> _Task_:
Which lines in the material below contain the word "scene"? Copy each of them.
===== Provided data =====
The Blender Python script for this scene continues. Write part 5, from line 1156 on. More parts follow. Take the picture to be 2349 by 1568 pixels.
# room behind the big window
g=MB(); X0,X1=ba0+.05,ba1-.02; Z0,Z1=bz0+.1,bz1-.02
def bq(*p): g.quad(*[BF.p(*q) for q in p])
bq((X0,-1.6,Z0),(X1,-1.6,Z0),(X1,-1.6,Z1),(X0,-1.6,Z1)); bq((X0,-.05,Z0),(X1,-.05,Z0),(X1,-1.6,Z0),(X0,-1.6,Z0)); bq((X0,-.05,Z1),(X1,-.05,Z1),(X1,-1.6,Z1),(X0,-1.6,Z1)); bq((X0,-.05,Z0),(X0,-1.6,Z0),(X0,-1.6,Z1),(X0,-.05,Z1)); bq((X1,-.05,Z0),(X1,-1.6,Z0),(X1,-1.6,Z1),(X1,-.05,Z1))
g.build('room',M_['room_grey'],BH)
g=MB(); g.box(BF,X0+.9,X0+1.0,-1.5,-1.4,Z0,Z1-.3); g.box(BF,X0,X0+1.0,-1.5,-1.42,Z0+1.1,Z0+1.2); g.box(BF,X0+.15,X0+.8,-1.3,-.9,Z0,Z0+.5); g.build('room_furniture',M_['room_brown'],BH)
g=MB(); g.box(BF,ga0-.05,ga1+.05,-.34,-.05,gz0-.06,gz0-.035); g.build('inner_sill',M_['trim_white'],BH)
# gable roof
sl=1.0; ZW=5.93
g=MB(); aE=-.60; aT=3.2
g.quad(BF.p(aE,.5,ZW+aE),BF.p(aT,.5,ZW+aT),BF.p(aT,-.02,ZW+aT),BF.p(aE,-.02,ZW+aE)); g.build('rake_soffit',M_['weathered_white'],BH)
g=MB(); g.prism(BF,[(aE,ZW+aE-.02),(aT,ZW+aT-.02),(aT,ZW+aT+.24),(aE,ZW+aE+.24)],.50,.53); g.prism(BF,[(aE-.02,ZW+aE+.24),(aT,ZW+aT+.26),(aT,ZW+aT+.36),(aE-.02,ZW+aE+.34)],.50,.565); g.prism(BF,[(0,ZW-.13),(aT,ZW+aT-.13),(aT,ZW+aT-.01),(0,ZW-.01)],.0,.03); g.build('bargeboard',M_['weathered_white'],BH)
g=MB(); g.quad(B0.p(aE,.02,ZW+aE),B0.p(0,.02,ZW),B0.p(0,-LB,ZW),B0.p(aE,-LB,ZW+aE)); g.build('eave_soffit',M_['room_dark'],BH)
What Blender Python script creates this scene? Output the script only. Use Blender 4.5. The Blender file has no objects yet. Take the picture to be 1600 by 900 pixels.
=====
> _Reply_:
The Blender Python script for this scene continues. Write part 5, from line 1156 on. More parts follow. Take the picture to be 2349 by 1568 pixels.
What Blender Python script creates this scene? Output the script only. Use Blender 4.5. The Blender file has no objects yet. Take the picture to be 1600 by 900 pixels.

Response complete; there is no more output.